Task instructions:
Using the material below, print the line that contains "Keep writing the", the line that contains "pm.build('plants', M['leaf_green'], b, tone=True)", and every line in between, exactly and nothing else.

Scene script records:

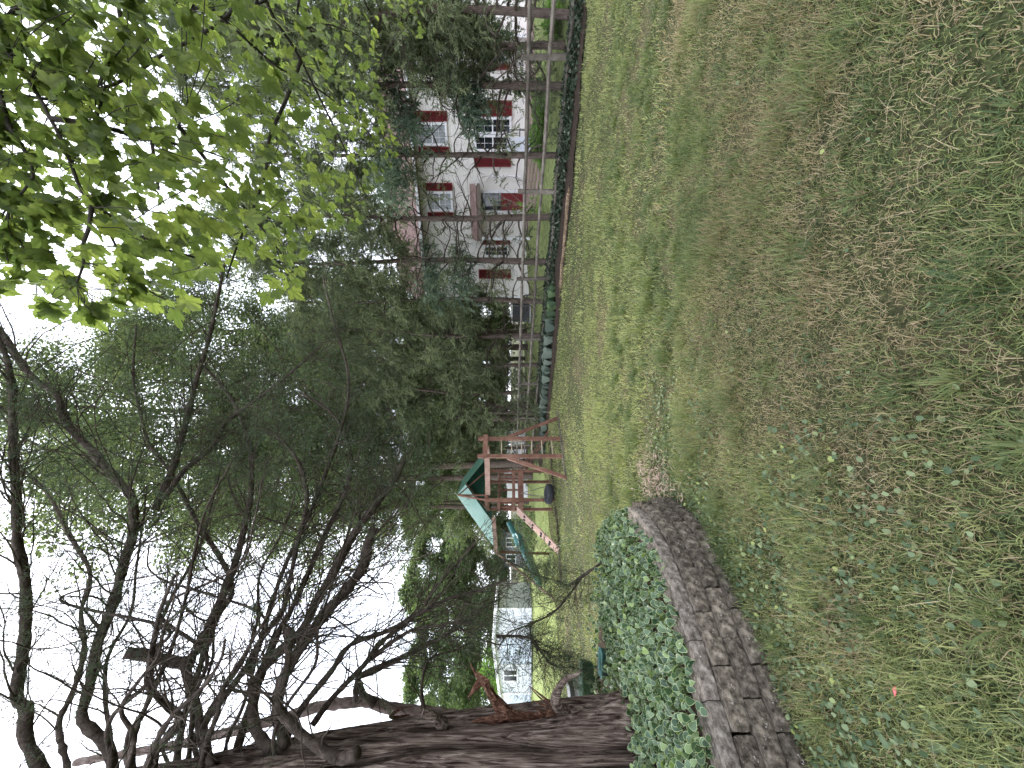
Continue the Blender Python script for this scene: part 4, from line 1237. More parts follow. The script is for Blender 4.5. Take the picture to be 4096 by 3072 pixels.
MB().box((0, 0, 0.495), (0.68, 0.56, 0.05), np.array(((0.995, 0, -0.1), (0, 1, 0), (0.1, 0, 0.995)))).build('lid', black_metal, bin_, True)

# ================================================================== small things on the lawn
pk = G(3630, 2790); pk[2] = 0.05
o = MB().add([(0, 0, 0), (0.03, 0.006, 0.004), (0.045, 0.0, 0.0), (0.03, -0.008, 0.002), (0, 0, -0.002), (0.03, 0.006, 0.001), (0.045, 0, -0.002), (0.03, -0.008, -0.001)], np.array([[0, 3, 2, 1], [4, 5, 6, 7], [0, 1, 5, 4], [1, 2, 6, 5], [2, 3, 7, 6], [3, 0, 4, 7]])).build('petal', plain('pink_petal', (0.6, 0.12, 0.13), 0.6), None, False, None, tuple(pk))
tag(o, 'small red petal lying in the grass below the block wall', 'petal')
straw_mat = leafy('straw', [(0, (0.2, 0.13, 0.1)), (1, (0.42, 0.31, 0.25))], 0.1)
c = np.array((-0.98, 4.0))
N = 900
ps = c + rng.normal(0, (0.16, 0.3), (N, 2))
ps = ps[~in_poly(ps[:, 0], ps[:, 1], RAISED)]
bv = np.array(((-0.5, -0.06, 0), (0.5, -0.06, 0), (0.5, 0.06, 0.02), (-0.5, 0.06, 0.02)))
n_ = len(ps)
V, Fs, A_ = replicate(bv, np.array([[0, 1, 2, 3]]), frames(np.c_[rng.normal(size=(n_, 2)), rng.normal(0, 0.25, n_)]) * rng.uniform(0.02, 0.06, n_)[:, None, None], np.c_[ps, 0.02 + 0.05 * rng.random(n_)])
tag(mesh_obj('leaf_litter', V, Fs, straw_mat, None, A_, kind='stuff'), 'patch of pale dry litter at the far end of the block wall', 'litter')

# ================================================================== bark and foliage materials
bark_cedar = surf('cedar_bark', [(0.34, (0.012, 0.008, 0.007)), (0.45, (0.06, 0.043, 0.034)), (0.56, (0.15, 0.115, 0.094)), (0.7, (0.27, 0.22, 0.185))], 7, (7, 7, 0.38), 0.95, bump=1.0, bscale=9, bstretch=(8, 8, 0.4), detail=8, coord='World', spec=0.08, dist=0.5)
bark_light = surf('cedar_bark_pale', [(0.28, (0.07, 0.05, 0.042)), (0.5, (0.2, 0.155, 0.135)), (0.75, (0.34, 0.28, 0.25))], 8, (3, 3, 0.8), 0.95, bump=0.6, bscale=14, coord='World', spec=0.08, dist=0.6)
bark_limb = surf('limb_bark', [(0.28, (0.025, 0.019, 0.016)), (0.5, (0.07, 0.055, 0.046)), (0.75, (0.14, 0.115, 0.095))], 12, (1, 1, 1), 0.95, bump=0.6, bscale=30, coord='World', spec=0.08, dist=1.0)
bark_row = surf('row_bark', [(0.28, (0.035, 0.026, 0.021)), (0.5, (0.1, 0.076, 0.062)), (0.75, (0.2, 0.16, 0.135))], 10, (3, 3, 0.6), 0.95, bump=0.6, bscale=16, coord='World', spec=0.08, dist=0.8)
twig_mat = surf('twig_bark', [(0.3, (0.03, 0.024, 0.019)), (0.7, (0.1, 0.08, 0.062))], 14, rough=0.95, coord='World', spec=0.05)
torn_wood = surf('torn_heartwood', [(0.3, (0.022, 0.01, 0.007)), (0.5, (0.09, 0.042, 0.028)), (0.7, (0.24, 0.145, 0.095))], 16, (2.5, 2.5, 0.8), 0.9, bump=0.8, bscale=30, coord='World', spec=0.1, dist=1.0)
maple_bark = surf('maple_bark', [(0.3, (0.022, 0.019, 0.016)), (0.7, (0.075, 0.066, 0.055))], 16, rough=0.9, coord='World', bump=0.3, spec=0.1)
cedar_leaf = leafy('cedar_spray', [(0, (0.06, 0.08, 0.048)), (0.45, (0.135, 0.16, 0.094)), (0.8, (0.22, 0.25, 0.145)), (1, (0.3, 0.33, 0.19))], 0.38, rough=0.7, spec=0.1)
cedar_blue = leafy('blue_cedar_spray', [(0, (0.045, 0.072, 0.052)), (0.5, (0.105, 0.15, 0.105)), (1, (0.23, 0.28, 0.195))], 0.33, rough=0.7, spec=0.1)
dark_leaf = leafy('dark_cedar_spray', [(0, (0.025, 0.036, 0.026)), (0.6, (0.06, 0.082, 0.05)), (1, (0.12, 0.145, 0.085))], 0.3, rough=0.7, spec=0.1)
decid_leaf = leafy('broadleaf', [(0, (0.06, 0.085, 0.05)), (0.5, (0.125, 0.16, 0.09)), (0.85, (0.19, 0.23, 0.125)), (1, (0.26, 0.3, 0.15))], 0.45, rough=0.55, spec=0.2)
far_leaf = leafy('far_broadleaf', [(0, (0.065, 0.1, 0.052)), (0.5, (0.13, 0.18, 0.086)), (1, (0.22, 0.28, 0.125))], 0.4, rough=0.6, spec=0.15)
bright_leaf = leafy('bright_leaf', [(0, (0.07, 0.16, 0.025)), (0.5, (0.14, 0.27, 0.045)), (1, (0.24, 0.38, 0.08))], 0.4, rough=0.5)
maple_leaf_mat, nt, out = new_mat('maple_leaf')
_a = nt.nodes.new('ShaderNodeAttribute'); _a.attribute_name = 'rnd'
_col = ramp(nt, _a.outputs['Fac'], [(0, (0.095, 0.13, 0.042)), (0.5, (0.145, 0.19, 0.056)), (0.85, (0.195, 0.24, 0.068)), (1, (0.26, 0.31, 0.085))])
_v = nt.nodes.new('ShaderNodeAttribute'); _v.attribute_name = 'vein'
_vm = ramp(nt, _v.outputs['Fac'], [(0.0, (0, 0, 0)), (1.0, (1, 1, 1))])
_col = mixc(nt, _col, (0.06, 0.1, 0.02), mixc(nt, (0, 0, 0), _vm, 0.55))
_blot = ramp(nt, noise(nt, 60, (1, 1, 1), 3, 0.6, 'World'), [(0.70, (0, 0, 0)), (0.74, (1, 1, 1))])
_col = mixc(nt, _col, (0.05, 0.05, 0.015), _blot)
_b = nt.nodes.new('ShaderNodeBsdfPrincipled'); _b.inputs['Roughness'].default_value = 0.5; _b.inputs['Specular IOR Level'].default_value = 0.3
nt.links.new(_col, _b.inputs['Base Color'])
_t = nt.nodes.new('ShaderNodeBsdfTranslucent'); nt.links.new(mixc(nt, _col, (1.08, 1.12, 0.76), 1.0, 'MULTIPLY'), _t.inputs['Color'])
_mx = nt.nodes.new('ShaderNodeMixShader'); _mx.inputs[0].default_value = 0.6
nt.links.new(_b.outputs[0], _mx.inputs[1]); nt.links.new(_t.outputs[0], _mx.inputs[2]); nt.links.new(_mx.outputs[0], out.inputs['Surface'])

# ================================================================== foliage building blocks
def make_spray(n, L=0.42, wide=0.13, leafl=0.045, leafw=0.011, seed=1):
    """one drooping juniper plume along +x"""
    r = np.random.default_rng(seed)
    nb = 7
    V, F = [], []
    branch = []
    for b in range(nb):
        t0 = 0.1 + 0.8 * b / nb
        sgn = 1 if b % 2 else -1
        branch.append((t0, sgn * r.uniform(0.5, 1.0), r.uniform(-0.5, 0.5), (1 - 0.55 * t0) * r.uniform(0.8, 1.1)))
    for i in range(n):
        if i % 3 == 0:
            t = r.random(); c = np.array((t * L, 0, -0.16 * L * t * t)); d = np.array((1.0, 0, -0.3 * t))
        else:
            t0, sy, sz, le = branch[r.integers(nb)]
            q = r.random() * le
            c = np.array((t0 * L + q * wide * 0.9, q * wide * sy, -0.16 * L * t0 * t0 + q * wide * sz - 0.1 * q * wide))
            d = np.array((0.9, 0.7 * sy, 0.6 * sz))
        d = nrm(nrm(d) + r.normal(0, 0.45, 3))
        p = nrm(np.cross(d, r.normal(size=3)))
        l, w = leafl * r.uniform(0.6, 1.3), leafw * r.uniform(0.7, 1.4)
        k = len(V)
        V += [c - p * w / 2, c + p * w / 2, c + d * l]
        F.append((k, k + 1, k + 2))
    return np.array(V), np.array(F)
SPRAY = [make_spray(48, leafl=0.055, leafw=0.026, seed=s) for s in (1, 2)]
SPRAY_FINE = make_spray(44, 0.3, 0.11, 0.036, 0.005, seed=7)

def make_cluster(n, rad=0.42, leaf=0.12, seed=3, flat=0.55):
    r = np.random.default_rng(seed)
    V, F = [], []
    for i in range(n):
        c = r.normal(0, 1, 3); c = c / np.linalg.norm(c) * rad * r.random() ** 0.4; c[2] *= flat
        d = nrm(np.r_[nrm(c)[:2] + r.normal(0, 0.7, 2), -0.3 + r.normal(0, 0.4)])
        p = nrm(np.cross(d, (0, 0, 1) + r.normal(0, 0.5, 3))); nn = np.cross(d, p)
        l = leaf * r.uniform(0.7, 1.3); k = len(V)
        V += [c, c + d * l * 0.5 + p * l * 0.33 + nn * l * 0.06, c + d * l, c + d * l * 0.5 - p * l * 0.33 + nn * l * 0.06]
        F.append((k, k + 1, k + 2, k + 3))
    return np.array(V), np.array(F)

def sprays_at(pts, dirs, per, spread, scale, base, mb_V, jitter=0.8):
    """pts (N,3), dirs (N,3): per plumes around every point"""
    N = len(pts)
    T = np.repeat(pts, per, 0) + rng.normal(0, 1, (N * per, 3)) * np.asarray(spread)
    X = np.repeat(dirs, per, 0) + rng.normal(0, jitter, (N * per, 3))
    R = frames(X, rng.uniform(-1.2, 1.2, N * per)) * (scale * rng.uniform(0.65, 1.3, N * per))[:, None, None]
    rnd = np.clip(np.repeat(rng.random(N) * 0.6, per) + rng.random(N * per) * 0.45, 0, 1)
    mb_V.append(replicate(base[0], base[1], R, T, rnd))

def merge(parts):
    Vs, Fs, As, n = [], [], [], 0
    for V, F, A in parts:
        Vs.append(V); As.append(A)
        for f in F: Fs.append(f + n)
        n += len(V)
    return np.vstack(Vs), Fs, np.concatenate(As)

def twigs_from(path, rad, count, length, mb, up=0.0, k=4, level=1, tips=None, f0=0.15, wander=0.25, r0=None):
    """side twigs on a polyline, each wandering off; the ends are collected in tips"""
    n = len(path)
    for _ in range(count):
        i = int((f0 + (1 - f0) * random.random()) * (n - 2))
        t = nrm(path[i + 1] - path[i])
        d = nrm(t * random.uniform(0.5, 1.3) + rng.normal(0, 0.5, 3) + np.array((0, 0, up)))
        L = length * random.uniform(0.4, 1.2); m = max(4, int(L / 0.09)); m = min(m, 14)
        pts = [path[i]]
        for q in range(m):
            d = nrm(d + rng.normal(0, wander, 3) + np.array((0, 0, up * 0.12)))
            pts.append(pts[-1] + d * L / m)
        pts = np.array(pts)
        rr = r0 if r0 else max(0.002, min(0.38 * rad[i], 0.009))
        mb.tube(pts, np.linspace(rr, max(0.0012, rr * 0.25), len(pts)), k, cap=False)
        if tips is not None:
            tips.append((pts[-1], d)); tips.append((pts[len(pts) // 2], d))
        if level > 0:
            twigs_from(pts, np.linspace(rr, rr * 0.3, len(pts)), random.randint(1, 3), L * 0.6, mb, up, 3, level - 1, tips, 0.2, wander)

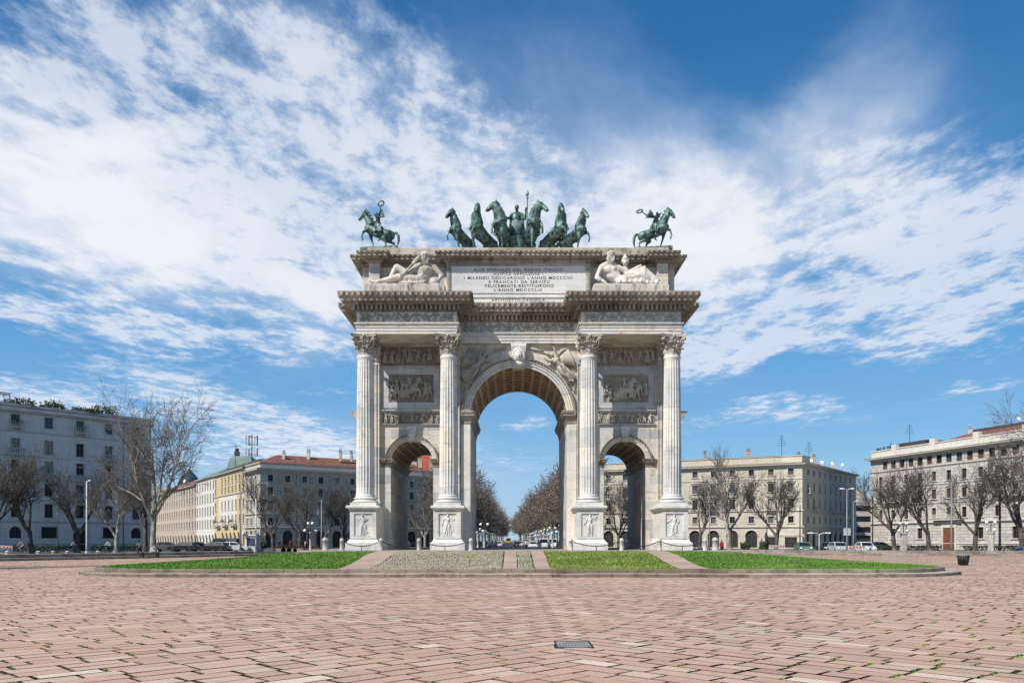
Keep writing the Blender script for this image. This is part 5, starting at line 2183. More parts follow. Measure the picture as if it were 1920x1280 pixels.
def balcony(parent, T, x, z, w, mat, plants=False, rnd=None, iron=False, d=.85):
    mb = MB()
    mb.box(x - w / 2, x + w / 2, -d, -.01, z - .18, z, T)
    for s in (-1, 1):
        mb.box(x + s * (w / 2 - .3) - .12, x + s * (w / 2 - .3) + .12, -d * .7, -.01, z - .5, z - .182, T)
    hh = .85
    if iron:
        n = int(w / .16)
        for k in range(n + 1):
            xx = x - w / 2 + .03 + (w - .06) * k / n
            mb.box(xx - .015, xx + .015, -d + .02, -d + .05, z, z + hh, T)
    else:
        n = max(2, int(w / .3))
        for k in range(n + 1):
            xx = x - w / 2 + .08 + (w - .16) * k / n
            mb.lathe([(.05, 0), (.085, .25), (.045, .5), (.06, hh - .1)], (xx, -d + .1, z), 6, mat=T)
    mb.box(x - w / 2, x + w / 2, -d, -d + .16, z + hh - .1, z + hh, T)
    for s in (-1, 1):
        mb.box(x + s * w / 2 - (.14 if s > 0 else 0), x + s * w / 2 + (0 if s > 0 else .14), -d + .162, -.01, z + hh - .1, z + hh, T)
    b = mb.build('balcony', M[mat], parent)
    if plants:
        pm = MB()
        for k in range(160):
            p = Vector((x + rnd.gauss(0, w * .28), -d + rnd.gauss(0, .18), z + .75 + abs(rnd.gauss(0, .28))))
            s = rnd.uniform(.07, .16)
            q = [p + Vector((rnd.uniform(-s, s), rnd.uniform(-s, s), rnd.uniform(-s, s))) for _ in range(3)]
            pm.add(q, [(0, 1, 2)], False, rnd.random(), T)
        pm.build('plants', M['leaf_green'], b, tone=True)


def walls_plain(mb, poly, H, skip):
    n = len(poly)
    for i in range(n):
        if i in skip:
            continue
        a, b = poly[i], poly[(i + 1) % n]
        mb.quad((a[0], a[1], -.3), (b[0], b[1], -.3), (b[0], b[1], H), (a[0], a[1], H))
    mb.poly([(p[0], p[1], H) for p in poly])


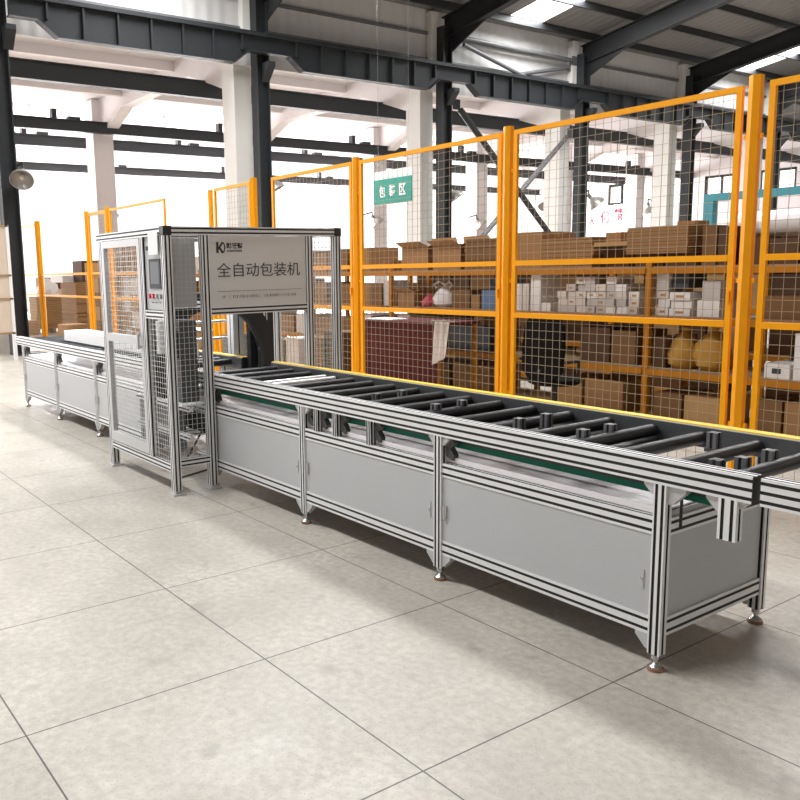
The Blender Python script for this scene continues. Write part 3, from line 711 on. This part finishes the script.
pxbox('brown carton behind the pale tray on the top shelf', 596, 628, Y1+.15, Y2, T, T+.20, mt=KRAFT[3])
tr = MB().box((X_at(598, 250), Y1-.05, T+.21), (X_at(631, 250), Y2, T+.225), KRAFT[2]).box((X_at(598, 250), Y1-.05, T+.225), (X_at(631, 250), Y1-.04, T+.25), KRAFT[2])
single(tr, 'cardboard_tray', 'pale cardboard tray lying on the top shelf below the red lettering', 'tray')
pxbox('small tan carton standing on the pale cardboard tray', 604, 619, Y1+.1, Y2-.1, T+.227, T+.35, mt=KRAFT[0])
flats('flat cardboard sheet in the big stack above the right half of the fence panel', 'flat sheets in the big right stack', X_at(634, 240), X_at(695, 240), Y1-.1, Y2, T+.12, 8, .032, KRAFT[0], .006)
for i, (a, b) in enumerate(((634, 662), (664, 694))):
    pxbox(('dark brown carton carrying the left side of the big sheet stack', 'dark brown carton carrying the right side of the big sheet stack')[i], a, b, Y1, Y2, T, T+.118, mt=KRAFT[3])
pxbox('tall brown carton at the right end of the top shelf next to the big stack', 700, 714, Y1, Y2, T, T+.36, mt=KRAFT[1])
pxbox('grey brown carton on the top shelf left of the right fence post', 716, 733, Y1, Y2, T, T+.34, mt=KRAFT[3])
pxbox('flat brown carton lying on top of the big sheet stack', 674, 692, Y1+.3, Y2, T+.376, T+.43, mt=KRAFT[0], tape=False)
for i, (a, b, h_) in enumerate(((737, 764, .24), (767, 796, .22), (799, 830, .24))):
    pxbox('dark carton under the plastic wrapped bundle, %s' % ('behind the right fence post', 'right of the right fence post', 'cut by the right edge')[i], a, b, Y1, Y2, T, T+h_, mt=KRAFT[3])
# plastic wrapped bundle
b = MB(); xa, xb = X_at(712, 230), X_at(830, 230)
b.lathe([(.07, 0), (.10, .05), (.115, .3), (.108, .8), (.118, 1.2), (.11, xb-xa-.05), (.07, xb-xa)], (xa, RF+.36, T+.36), PLAST, 14, (1, 0, 0))
w_ = single(b, 'wrapped_bundle', 'white plastic wrapped bundle lying across the top of the cartons at the right', 'bundle', smooth=True)
for f in (.35, .85, 1.3): MB().lathe([(.12, 0), (.12, .03)], (xa+f, RF+.36, T+.36), PAPER, 14, (1, 0, 0), cap=False).done('strap', w_)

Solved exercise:
Keep writing the Blender script for this image. This is part 5, starting at line 2183. More parts follow. Measure the picture as if it were 1920x1280 pixels.
def balcony(parent, T, x, z, w, mat, plants=False, rnd=None, iron=False, d=.85):
    mb = MB()
    mb.box(x - w / 2, x + w / 2, -d, -.01, z - .18, z, T)
    for s in (-1, 1):
        mb.box(x + s * (w / 2 - .3) - .12, x + s * (w / 2 - .3) + .12, -d * .7, -.01, z - .5, z - .182, T)
    hh = .85
    if iron:
        n = int(w / .16)
        for k in range(n + 1):
            xx = x - w / 2 + .03 + (w - .06) * k / n
            mb.box(xx - .015, xx + .015, -d + .02, -d + .05, z, z + hh, T)
    else:
        n = max(2, int(w / .3))
        for k in range(n + 1):
            xx = x - w / 2 + .08 + (w - .16) * k / n
            mb.lathe([(.05, 0), (.085, .25), (.045, .5), (.06, hh - .1)], (xx, -d + .1, z), 6, mat=T)
    mb.box(x - w / 2, x + w / 2, -d, -d + .16, z + hh - .1, z + hh, T)
    for s in (-1, 1):
        mb.box(x + s * w / 2 - (.14 if s > 0 else 0), x + s * w / 2 + (0 if s > 0 else .14), -d + .162, -.01, z + hh - .1, z + hh, T)
    b = mb.build('balcony', M[mat], parent)
    if plants:
        pm = MB()
        for k in range(160):
            p = Vector((x + rnd.gauss(0, w * .28), -d + rnd.gauss(0, .18), z + .75 + abs(rnd.gauss(0, .28))))
            s = rnd.uniform(.07, .16)
            q = [p + Vector((rnd.uniform(-s, s), rnd.uniform(-s, s), rnd.uniform(-s, s))) for _ in range(3)]
            pm.add(q, [(0, 1, 2)], False, rnd.random(), T)
        pm.build('plants', M['leaf_green'], b, tone=True)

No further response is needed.